**Set problem:**
Print the lines of the data, starting with the first, up to and including the line where "S.camera = co" appears.

-*-

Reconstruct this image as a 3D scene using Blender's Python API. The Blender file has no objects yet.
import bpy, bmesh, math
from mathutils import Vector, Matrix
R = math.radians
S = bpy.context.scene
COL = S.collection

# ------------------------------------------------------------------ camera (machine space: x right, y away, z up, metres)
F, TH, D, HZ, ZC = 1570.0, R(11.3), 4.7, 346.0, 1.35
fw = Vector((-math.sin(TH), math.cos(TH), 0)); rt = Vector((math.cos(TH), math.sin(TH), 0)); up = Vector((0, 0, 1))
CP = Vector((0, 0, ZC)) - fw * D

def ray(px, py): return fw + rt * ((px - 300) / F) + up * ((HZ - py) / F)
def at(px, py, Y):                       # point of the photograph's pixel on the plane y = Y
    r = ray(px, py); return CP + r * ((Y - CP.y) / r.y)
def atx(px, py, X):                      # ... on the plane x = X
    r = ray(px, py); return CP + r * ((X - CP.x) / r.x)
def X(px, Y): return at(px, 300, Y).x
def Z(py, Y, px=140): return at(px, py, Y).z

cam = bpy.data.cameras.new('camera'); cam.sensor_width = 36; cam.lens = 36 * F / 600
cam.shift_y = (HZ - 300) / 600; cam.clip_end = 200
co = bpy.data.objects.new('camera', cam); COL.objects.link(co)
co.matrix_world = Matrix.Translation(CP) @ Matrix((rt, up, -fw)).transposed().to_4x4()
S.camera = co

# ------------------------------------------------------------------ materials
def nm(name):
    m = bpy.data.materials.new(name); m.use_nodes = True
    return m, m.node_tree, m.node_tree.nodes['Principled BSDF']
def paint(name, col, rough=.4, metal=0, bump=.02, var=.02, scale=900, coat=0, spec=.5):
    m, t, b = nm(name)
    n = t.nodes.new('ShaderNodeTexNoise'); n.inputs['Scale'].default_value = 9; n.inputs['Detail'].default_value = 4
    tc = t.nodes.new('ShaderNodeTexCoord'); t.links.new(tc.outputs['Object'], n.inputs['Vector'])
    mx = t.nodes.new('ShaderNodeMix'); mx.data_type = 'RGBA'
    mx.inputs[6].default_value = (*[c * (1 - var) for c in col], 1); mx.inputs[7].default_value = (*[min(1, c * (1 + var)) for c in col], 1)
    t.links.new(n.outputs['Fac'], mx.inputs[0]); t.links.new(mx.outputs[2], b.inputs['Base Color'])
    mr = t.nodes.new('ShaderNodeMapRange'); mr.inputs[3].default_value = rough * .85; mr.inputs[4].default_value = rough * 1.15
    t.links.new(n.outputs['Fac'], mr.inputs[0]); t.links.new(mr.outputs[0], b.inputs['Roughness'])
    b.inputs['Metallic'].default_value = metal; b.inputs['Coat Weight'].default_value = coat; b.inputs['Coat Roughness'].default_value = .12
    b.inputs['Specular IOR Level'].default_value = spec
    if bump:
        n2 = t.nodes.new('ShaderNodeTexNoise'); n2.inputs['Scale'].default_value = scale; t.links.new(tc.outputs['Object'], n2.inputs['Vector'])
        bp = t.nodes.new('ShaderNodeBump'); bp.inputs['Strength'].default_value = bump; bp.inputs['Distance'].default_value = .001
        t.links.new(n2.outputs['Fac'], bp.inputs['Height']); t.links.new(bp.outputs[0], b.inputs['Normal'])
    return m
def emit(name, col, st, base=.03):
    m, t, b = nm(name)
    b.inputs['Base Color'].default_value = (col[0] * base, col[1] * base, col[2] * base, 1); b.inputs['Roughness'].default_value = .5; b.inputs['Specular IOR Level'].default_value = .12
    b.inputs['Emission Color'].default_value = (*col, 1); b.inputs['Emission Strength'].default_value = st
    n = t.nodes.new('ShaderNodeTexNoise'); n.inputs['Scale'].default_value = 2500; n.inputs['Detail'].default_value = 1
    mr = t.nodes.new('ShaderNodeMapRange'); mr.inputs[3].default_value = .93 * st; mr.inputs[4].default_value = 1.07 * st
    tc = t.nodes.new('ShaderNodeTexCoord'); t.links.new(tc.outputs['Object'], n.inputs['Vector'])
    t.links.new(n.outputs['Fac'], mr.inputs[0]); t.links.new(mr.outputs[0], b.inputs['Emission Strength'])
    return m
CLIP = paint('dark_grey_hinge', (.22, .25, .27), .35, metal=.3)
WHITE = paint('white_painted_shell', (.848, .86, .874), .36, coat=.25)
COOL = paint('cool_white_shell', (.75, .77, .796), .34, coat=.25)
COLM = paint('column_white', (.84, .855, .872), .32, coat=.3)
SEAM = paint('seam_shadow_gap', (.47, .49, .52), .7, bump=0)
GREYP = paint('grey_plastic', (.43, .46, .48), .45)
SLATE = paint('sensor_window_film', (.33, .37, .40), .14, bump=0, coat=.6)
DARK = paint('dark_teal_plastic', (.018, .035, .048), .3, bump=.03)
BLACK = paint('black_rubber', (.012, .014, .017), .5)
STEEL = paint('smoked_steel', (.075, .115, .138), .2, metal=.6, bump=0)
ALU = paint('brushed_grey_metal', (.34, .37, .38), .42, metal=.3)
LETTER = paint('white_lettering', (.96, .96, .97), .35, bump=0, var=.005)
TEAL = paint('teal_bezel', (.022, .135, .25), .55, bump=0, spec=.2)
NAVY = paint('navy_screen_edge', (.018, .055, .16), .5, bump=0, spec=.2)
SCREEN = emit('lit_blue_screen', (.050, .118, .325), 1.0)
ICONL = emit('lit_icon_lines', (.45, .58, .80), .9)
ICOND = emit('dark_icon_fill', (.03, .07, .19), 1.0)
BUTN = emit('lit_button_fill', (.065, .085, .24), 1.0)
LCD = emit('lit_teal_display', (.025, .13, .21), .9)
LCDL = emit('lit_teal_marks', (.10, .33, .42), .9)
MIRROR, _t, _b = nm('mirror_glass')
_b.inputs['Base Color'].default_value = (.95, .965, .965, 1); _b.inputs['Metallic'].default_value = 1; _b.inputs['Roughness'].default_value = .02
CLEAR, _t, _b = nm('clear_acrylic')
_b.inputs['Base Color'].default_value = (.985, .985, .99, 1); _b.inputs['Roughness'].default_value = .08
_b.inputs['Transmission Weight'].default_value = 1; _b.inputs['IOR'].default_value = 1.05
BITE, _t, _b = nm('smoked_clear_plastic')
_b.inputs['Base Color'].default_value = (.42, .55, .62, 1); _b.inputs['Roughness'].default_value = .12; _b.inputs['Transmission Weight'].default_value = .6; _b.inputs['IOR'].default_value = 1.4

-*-

**Answer:**
Reconstruct this image as a 3D scene using Blender's Python API. The Blender file has no objects yet.
import bpy, bmesh, math
from mathutils import Vector, Matrix
R = math.radians
S = bpy.context.scene
COL = S.collection

# ------------------------------------------------------------------ camera (machine space: x right, y away, z up, metres)
F, TH, D, HZ, ZC = 1570.0, R(11.3), 4.7, 346.0, 1.35
fw = Vector((-math.sin(TH), math.cos(TH), 0)); rt = Vector((math.cos(TH), math.sin(TH), 0)); up = Vector((0, 0, 1))
CP = Vector((0, 0, ZC)) - fw * D

def ray(px, py): return fw + rt * ((px - 300) / F) + up * ((HZ - py) / F)
def at(px, py, Y):                       # point of the photograph's pixel on the plane y = Y
    r = ray(px, py); return CP + r * ((Y - CP.y) / r.y)
def atx(px, py, X):                      # ... on the plane x = X
    r = ray(px, py); return CP + r * ((X - CP.x) / r.x)
def X(px, Y): return at(px, 300, Y).x
def Z(py, Y, px=140): return at(px, py, Y).z

cam = bpy.data.cameras.new('camera'); cam.sensor_width = 36; cam.lens = 36 * F / 600
cam.shift_y = (HZ - 300) / 600; cam.clip_end = 200
co = bpy.data.objects.new('camera', cam); COL.objects.link(co)
co.matrix_world = Matrix.Translation(CP) @ Matrix((rt, up, -fw)).transposed().to_4x4()
S.camera = co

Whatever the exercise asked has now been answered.